* WHAT YOU ARE ASKED TO DO
Wherever a line holds the string "palette", copy that line.

....

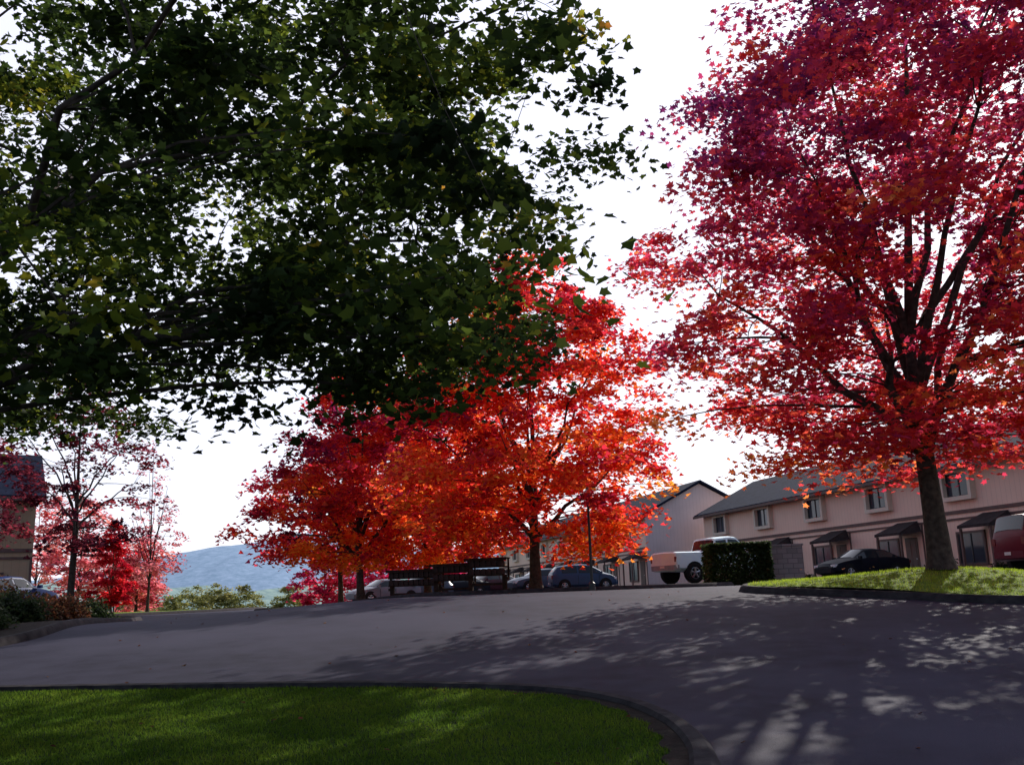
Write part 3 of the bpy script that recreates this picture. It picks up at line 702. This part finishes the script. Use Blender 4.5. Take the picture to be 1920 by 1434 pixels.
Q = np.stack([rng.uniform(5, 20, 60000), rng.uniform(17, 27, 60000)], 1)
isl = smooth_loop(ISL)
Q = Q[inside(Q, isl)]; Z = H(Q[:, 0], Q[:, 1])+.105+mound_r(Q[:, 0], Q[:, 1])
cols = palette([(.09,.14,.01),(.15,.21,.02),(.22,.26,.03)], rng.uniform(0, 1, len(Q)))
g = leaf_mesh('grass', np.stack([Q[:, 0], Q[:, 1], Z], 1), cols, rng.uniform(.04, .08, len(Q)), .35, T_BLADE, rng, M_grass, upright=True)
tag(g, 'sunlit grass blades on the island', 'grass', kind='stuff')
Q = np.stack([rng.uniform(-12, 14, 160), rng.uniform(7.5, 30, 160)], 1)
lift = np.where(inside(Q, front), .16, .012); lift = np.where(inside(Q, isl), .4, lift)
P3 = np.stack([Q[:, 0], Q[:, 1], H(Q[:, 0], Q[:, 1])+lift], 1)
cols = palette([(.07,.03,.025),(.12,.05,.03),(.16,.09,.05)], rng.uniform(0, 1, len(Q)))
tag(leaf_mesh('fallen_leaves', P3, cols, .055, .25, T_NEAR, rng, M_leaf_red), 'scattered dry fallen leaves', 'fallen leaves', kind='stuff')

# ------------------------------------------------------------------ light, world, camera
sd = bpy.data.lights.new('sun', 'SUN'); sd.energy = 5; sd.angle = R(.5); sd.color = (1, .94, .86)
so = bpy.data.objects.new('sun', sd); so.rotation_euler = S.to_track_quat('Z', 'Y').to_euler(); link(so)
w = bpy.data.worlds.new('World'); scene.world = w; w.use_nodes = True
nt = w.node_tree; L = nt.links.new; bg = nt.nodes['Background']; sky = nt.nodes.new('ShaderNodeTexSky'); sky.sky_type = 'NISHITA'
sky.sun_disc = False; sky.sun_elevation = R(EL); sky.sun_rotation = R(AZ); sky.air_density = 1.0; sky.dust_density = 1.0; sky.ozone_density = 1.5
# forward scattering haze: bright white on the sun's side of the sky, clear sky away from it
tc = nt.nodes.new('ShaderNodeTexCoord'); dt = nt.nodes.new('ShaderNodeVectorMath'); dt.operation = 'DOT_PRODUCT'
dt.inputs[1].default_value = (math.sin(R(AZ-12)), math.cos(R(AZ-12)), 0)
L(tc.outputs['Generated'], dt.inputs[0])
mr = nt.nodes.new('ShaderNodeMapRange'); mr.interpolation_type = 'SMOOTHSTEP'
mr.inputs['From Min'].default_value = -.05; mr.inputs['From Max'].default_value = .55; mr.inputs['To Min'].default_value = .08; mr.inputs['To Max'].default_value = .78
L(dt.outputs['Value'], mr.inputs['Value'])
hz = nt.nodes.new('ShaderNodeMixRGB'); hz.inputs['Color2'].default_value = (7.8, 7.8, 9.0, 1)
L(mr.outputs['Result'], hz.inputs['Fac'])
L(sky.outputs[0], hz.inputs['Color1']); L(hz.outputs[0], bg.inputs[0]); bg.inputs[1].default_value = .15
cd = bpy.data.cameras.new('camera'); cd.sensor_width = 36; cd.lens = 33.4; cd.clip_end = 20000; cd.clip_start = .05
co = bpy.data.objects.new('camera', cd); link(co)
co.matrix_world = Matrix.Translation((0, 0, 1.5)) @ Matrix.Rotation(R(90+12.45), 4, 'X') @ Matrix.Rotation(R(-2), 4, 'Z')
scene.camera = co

....

* RESPONSE FOR THIS EXERCISE
cols = palette([(.09,.14,.01),(.15,.21,.02),(.22,.26,.03)], rng.uniform(0, 1, len(Q)))
cols = palette([(.07,.03,.025),(.12,.05,.03),(.16,.09,.05)], rng.uniform(0, 1, len(Q)))